* WRITTEN EXERCISE
Using the records below, quote only the span that opens with the line containing "Keep writing the" and closes with the line containing "stack(528,440,23,841,18,'steeldk',10,'steeldk')", exactly and inclusively.

* RAW RECORDS
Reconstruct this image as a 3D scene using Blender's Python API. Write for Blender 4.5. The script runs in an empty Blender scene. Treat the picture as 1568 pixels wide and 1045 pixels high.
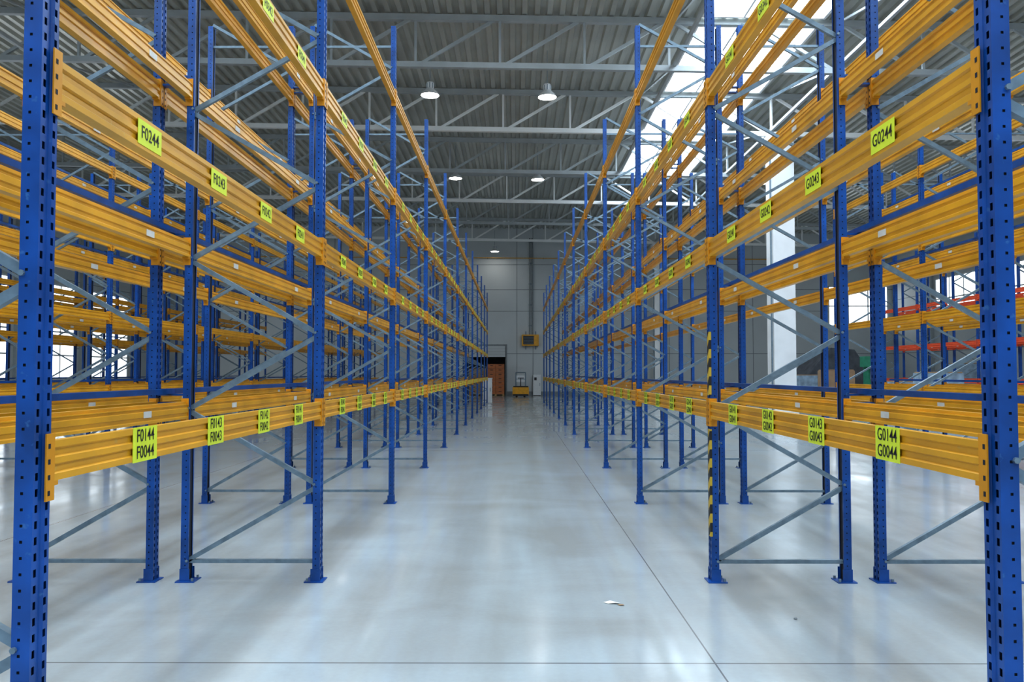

* * *

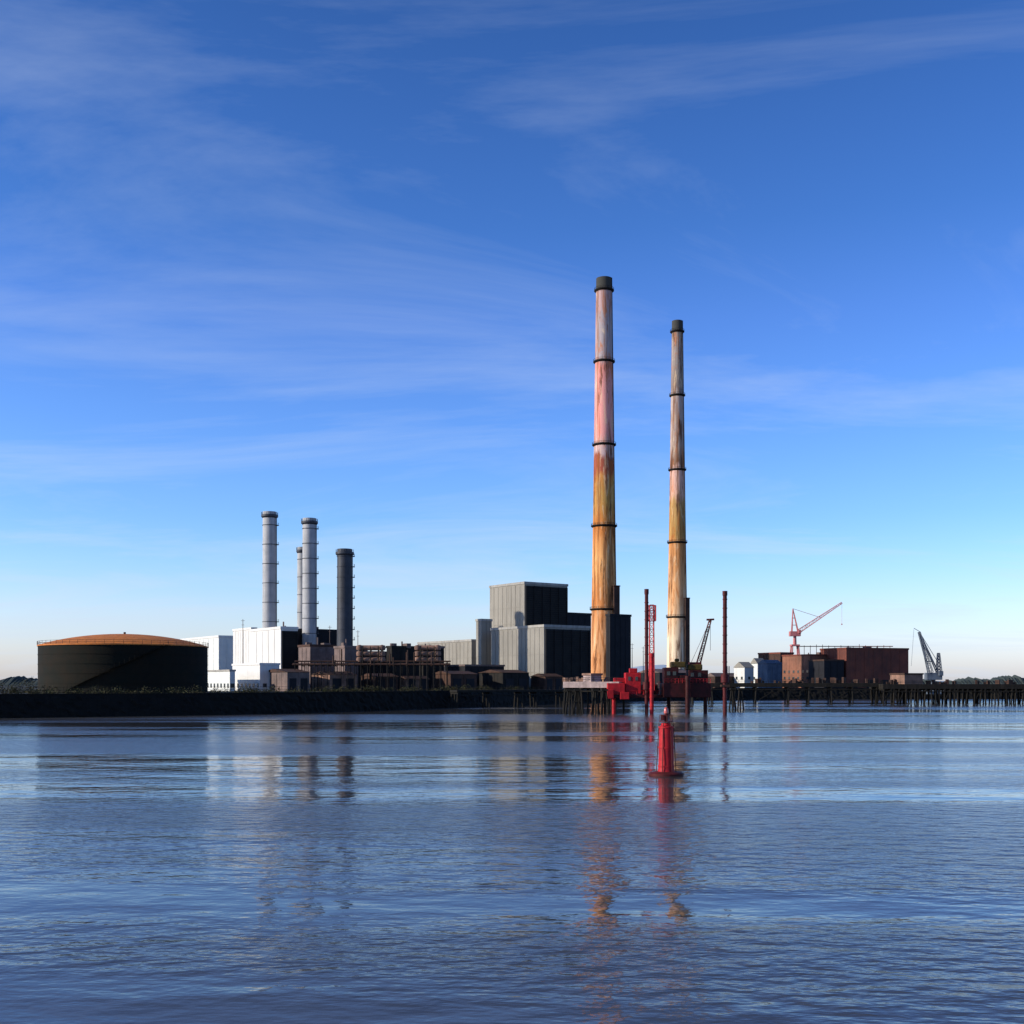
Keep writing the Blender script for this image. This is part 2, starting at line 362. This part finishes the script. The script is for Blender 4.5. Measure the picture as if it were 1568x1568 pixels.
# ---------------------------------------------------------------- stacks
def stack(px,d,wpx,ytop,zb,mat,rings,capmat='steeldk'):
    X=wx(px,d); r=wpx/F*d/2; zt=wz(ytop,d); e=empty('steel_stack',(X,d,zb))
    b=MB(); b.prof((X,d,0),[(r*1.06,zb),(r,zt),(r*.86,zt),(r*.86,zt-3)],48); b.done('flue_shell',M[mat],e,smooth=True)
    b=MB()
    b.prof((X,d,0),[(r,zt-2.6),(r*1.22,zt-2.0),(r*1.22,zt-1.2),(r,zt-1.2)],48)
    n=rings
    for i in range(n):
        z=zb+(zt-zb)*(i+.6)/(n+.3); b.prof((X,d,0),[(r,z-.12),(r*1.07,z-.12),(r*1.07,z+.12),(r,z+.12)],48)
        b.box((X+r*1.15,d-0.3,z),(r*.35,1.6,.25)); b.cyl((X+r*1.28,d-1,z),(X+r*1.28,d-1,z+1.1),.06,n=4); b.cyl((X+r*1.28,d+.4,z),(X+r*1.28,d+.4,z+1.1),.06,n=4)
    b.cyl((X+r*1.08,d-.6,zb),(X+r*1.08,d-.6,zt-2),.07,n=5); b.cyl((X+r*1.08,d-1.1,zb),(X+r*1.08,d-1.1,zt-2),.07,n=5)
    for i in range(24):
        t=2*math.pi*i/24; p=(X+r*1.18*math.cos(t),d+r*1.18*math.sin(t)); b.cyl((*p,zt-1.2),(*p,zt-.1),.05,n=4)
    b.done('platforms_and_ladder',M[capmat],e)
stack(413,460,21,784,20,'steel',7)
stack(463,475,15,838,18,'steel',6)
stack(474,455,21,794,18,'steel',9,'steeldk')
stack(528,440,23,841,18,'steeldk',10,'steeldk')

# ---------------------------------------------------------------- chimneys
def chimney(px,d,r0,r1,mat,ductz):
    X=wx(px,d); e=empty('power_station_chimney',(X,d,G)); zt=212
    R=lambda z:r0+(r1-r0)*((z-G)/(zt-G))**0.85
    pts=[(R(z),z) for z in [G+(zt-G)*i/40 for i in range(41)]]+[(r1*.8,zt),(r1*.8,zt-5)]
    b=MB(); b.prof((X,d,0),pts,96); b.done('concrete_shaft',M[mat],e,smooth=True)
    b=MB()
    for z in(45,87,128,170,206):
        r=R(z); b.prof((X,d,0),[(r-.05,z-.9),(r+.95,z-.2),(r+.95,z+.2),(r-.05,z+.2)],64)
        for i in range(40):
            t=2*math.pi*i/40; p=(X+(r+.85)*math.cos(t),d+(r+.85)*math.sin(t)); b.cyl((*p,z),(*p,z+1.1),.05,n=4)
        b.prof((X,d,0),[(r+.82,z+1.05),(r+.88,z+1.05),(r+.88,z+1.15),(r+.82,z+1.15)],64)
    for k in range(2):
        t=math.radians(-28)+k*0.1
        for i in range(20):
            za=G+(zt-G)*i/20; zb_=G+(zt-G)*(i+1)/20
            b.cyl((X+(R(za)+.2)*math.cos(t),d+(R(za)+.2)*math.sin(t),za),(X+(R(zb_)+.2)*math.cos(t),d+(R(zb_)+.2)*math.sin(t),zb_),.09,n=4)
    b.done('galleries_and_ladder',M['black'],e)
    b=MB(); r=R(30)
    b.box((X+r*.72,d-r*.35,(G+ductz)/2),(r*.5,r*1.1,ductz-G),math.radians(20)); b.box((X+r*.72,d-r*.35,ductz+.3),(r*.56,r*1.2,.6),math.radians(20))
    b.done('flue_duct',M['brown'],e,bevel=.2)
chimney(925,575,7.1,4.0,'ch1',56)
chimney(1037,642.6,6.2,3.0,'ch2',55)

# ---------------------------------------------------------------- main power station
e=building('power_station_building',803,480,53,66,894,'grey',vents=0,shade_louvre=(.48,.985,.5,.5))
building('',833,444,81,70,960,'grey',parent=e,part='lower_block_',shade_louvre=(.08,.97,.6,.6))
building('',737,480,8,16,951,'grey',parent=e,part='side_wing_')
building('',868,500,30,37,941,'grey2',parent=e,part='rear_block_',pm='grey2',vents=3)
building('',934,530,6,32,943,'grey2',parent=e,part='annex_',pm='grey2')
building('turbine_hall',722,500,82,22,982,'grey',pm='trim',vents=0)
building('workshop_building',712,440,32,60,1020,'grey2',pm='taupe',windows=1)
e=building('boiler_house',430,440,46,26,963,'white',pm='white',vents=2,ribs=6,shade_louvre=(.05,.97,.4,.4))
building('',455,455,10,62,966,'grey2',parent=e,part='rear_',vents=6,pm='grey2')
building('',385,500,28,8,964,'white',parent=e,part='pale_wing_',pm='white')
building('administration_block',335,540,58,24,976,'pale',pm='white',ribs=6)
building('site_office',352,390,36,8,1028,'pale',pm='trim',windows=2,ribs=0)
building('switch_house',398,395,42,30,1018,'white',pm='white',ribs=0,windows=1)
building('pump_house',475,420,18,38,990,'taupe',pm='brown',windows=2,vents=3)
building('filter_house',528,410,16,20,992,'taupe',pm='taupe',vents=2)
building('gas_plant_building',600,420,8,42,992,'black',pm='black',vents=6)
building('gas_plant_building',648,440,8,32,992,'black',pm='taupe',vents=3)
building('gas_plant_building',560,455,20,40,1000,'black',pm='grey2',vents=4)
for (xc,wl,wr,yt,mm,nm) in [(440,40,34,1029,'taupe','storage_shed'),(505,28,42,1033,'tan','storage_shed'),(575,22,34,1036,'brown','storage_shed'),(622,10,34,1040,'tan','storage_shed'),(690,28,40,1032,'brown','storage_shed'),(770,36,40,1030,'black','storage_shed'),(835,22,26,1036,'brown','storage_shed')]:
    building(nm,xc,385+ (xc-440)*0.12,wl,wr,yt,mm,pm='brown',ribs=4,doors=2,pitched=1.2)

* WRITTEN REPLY
Keep writing the Blender script for this image. This is part 2, starting at line 362. This part finishes the script. The script is for Blender 4.5. Measure the picture as if it were 1568x1568 pixels.
# ---------------------------------------------------------------- stacks
def stack(px,d,wpx,ytop,zb,mat,rings,capmat='steeldk'):
    X=wx(px,d); r=wpx/F*d/2; zt=wz(ytop,d); e=empty('steel_stack',(X,d,zb))
    b=MB(); b.prof((X,d,0),[(r*1.06,zb),(r,zt),(r*.86,zt),(r*.86,zt-3)],48); b.done('flue_shell',M[mat],e,smooth=True)
    b=MB()
    b.prof((X,d,0),[(r,zt-2.6),(r*1.22,zt-2.0),(r*1.22,zt-1.2),(r,zt-1.2)],48)
    n=rings
    for i in range(n):
        z=zb+(zt-zb)*(i+.6)/(n+.3); b.prof((X,d,0),[(r,z-.12),(r*1.07,z-.12),(r*1.07,z+.12),(r,z+.12)],48)
        b.box((X+r*1.15,d-0.3,z),(r*.35,1.6,.25)); b.cyl((X+r*1.28,d-1,z),(X+r*1.28,d-1,z+1.1),.06,n=4); b.cyl((X+r*1.28,d+.4,z),(X+r*1.28,d+.4,z+1.1),.06,n=4)
    b.cyl((X+r*1.08,d-.6,zb),(X+r*1.08,d-.6,zt-2),.07,n=5); b.cyl((X+r*1.08,d-1.1,zb),(X+r*1.08,d-1.1,zt-2),.07,n=5)
    for i in range(24):
        t=2*math.pi*i/24; p=(X+r*1.18*math.cos(t),d+r*1.18*math.sin(t)); b.cyl((*p,zt-1.2),(*p,zt-.1),.05,n=4)
    b.done('platforms_and_ladder',M[capmat],e)
stack(413,460,21,784,20,'steel',7)
stack(463,475,15,838,18,'steel',6)
stack(474,455,21,794,18,'steel',9,'steeldk')
stack(528,440,23,841,18,'steeldk',10,'steeldk')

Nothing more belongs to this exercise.